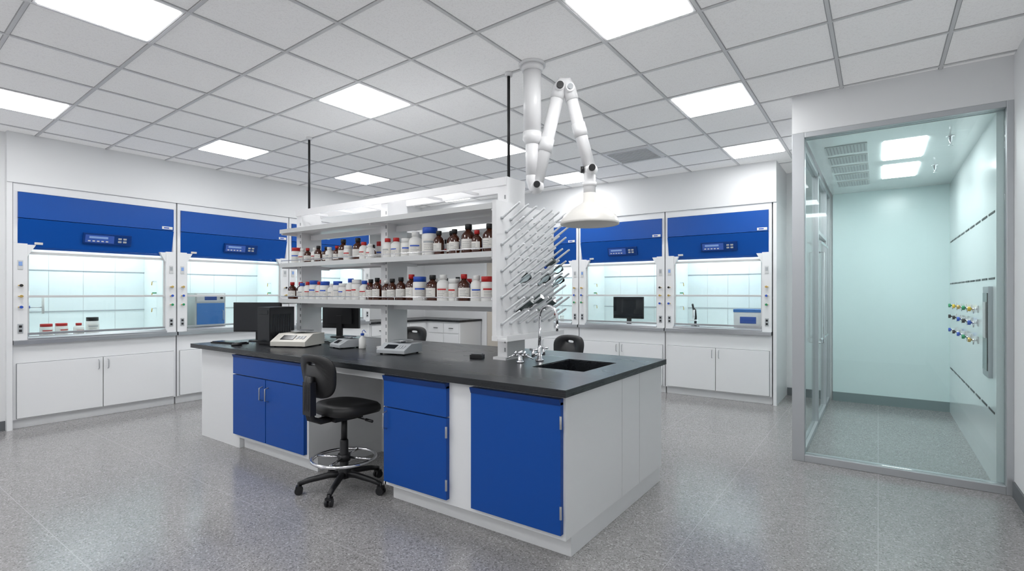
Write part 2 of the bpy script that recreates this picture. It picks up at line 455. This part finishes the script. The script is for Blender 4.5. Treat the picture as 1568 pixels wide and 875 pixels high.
# drying rack
b = B("pegboard_drying_rack")
PB = -2.262
b.box(-2.300,PB,2.985,3.80,1.135,2.13,METW)
b.box(-2.300,PB+.012,2.98,3.80,1.10,1.135,METW); b.box(PB+.012,PB+.10,2.985,3.80,1.10,1.115,METW); b.box(PB+.09,PB+.10,2.985,3.80,1.115,1.14,METW)
PEG = mat("peg_plastic",(0.78,0.80,0.82),.2)
PEGB = mat("peg_base_grey",(0.50,0.52,0.54),.4)
for r in range(9):
    z = 1.22+r*.098
    for c in range(7):
        yy = 3.05+c*.112+(.056 if r%2 else 0)
        if yy>3.78: continue
        b.tube([(PB,yy,z),(PB+.012,yy,z+.003),(PB+.155,yy,z+.095),(PB+.165,yy,z+.101)],.0105,PEG,10,r2=.0065)
        b.lathe((PB+.001,yy,z),[(.015,-.008),(.015,.008)],PEGB,8)
b.done()
b = B("drying_glassware")
CLG = glassmat("clear_labware",(0.80,0.86,0.87),1.0)
def hung(yy,z,bodym,capm,s=1.0):
    M = Matrix.Translation((PB+.10,yy,z)) @ Matrix.Rotation(math.radians(57),4,'Y') @ Matrix.Scale(s,4)
    b.lathe((0,0,-.09),[(.012,0),(.014,.04),(.030,.07),(.032,.13),(.026,.135)],bodym,14,M=M)
    if capm: b.lathe((0,0,-.115),[(.018,0),(.018,.03)],capm,12,M=M)
GW = mat("grey_glassware",(0.06,0.08,0.08),.15)
hung(3.25,1.37,GW,CAPK); hung(3.40,1.40,GW,CAPK,.9); hung(3.58,1.37,GW,CAPG); hung(3.60,1.70,GW,CAPB,.7)
for yy,z in ((3.72,1.55),(3.70,1.64),(3.22,1.56),(3.5,1.56)): hung(yy,z,CLG,None,.9)
b.done()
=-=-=
Return the material exactly as given, apart from the pictures.

Write part 2 of the bpy script that recreates this picture. It picks up at line 455. This part finishes the script. The script is for Blender 4.5. Treat the picture as 1568 pixels wide and 875 pixels high.
# drying rack
b = B("pegboard_drying_rack")
PB = -2.262
b.box(-2.300,PB,2.985,3.80,1.135,2.13,METW)
b.box(-2.300,PB+.012,2.98,3.80,1.10,1.135,METW); b.box(PB+.012,PB+.10,2.985,3.80,1.10,1.115,METW); b.box(PB+.09,PB+.10,2.985,3.80,1.115,1.14,METW)
PEG = mat("peg_plastic",(0.78,0.80,0.82),.2)
PEGB = mat("peg_base_grey",(0.50,0.52,0.54),.4)
for r in range(9):
    z = 1.22+r*.098
    for c in range(7):
        yy = 3.05+c*.112+(.056 if r%2 else 0)
        if yy>3.78: continue
        b.tube([(PB,yy,z),(PB+.012,yy,z+.003),(PB+.155,yy,z+.095),(PB+.165,yy,z+.101)],.0105,PEG,10,r2=.0065)
        b.lathe((PB+.001,yy,z),[(.015,-.008),(.015,.008)],PEGB,8)
b.done()
b = B("drying_glassware")
CLG = glassmat("clear_labware",(0.80,0.86,0.87),1.0)
def hung(yy,z,bodym,capm,s=1.0):
    M = Matrix.Translation((PB+.10,yy,z)) @ Matrix.Rotation(math.radians(57),4,'Y') @ Matrix.Scale(s,4)
    b.lathe((0,0,-.09),[(.012,0),(.014,.04),(.030,.07),(.032,.13),(.026,.135)],bodym,14,M=M)
    if capm: b.lathe((0,0,-.115),[(.018,0),(.018,.03)],capm,12,M=M)
GW = mat("grey_glassware",(0.06,0.08,0.08),.15)
hung(3.25,1.37,GW,CAPK); hung(3.40,1.40,GW,CAPK,.9); hung(3.58,1.37,GW,CAPG); hung(3.60,1.70,GW,CAPB,.7)
for yy,z in ((3.72,1.55),(3.70,1.64),(3.22,1.56),(3.5,1.56)): hung(yy,z,CLG,None,.9)
b.done()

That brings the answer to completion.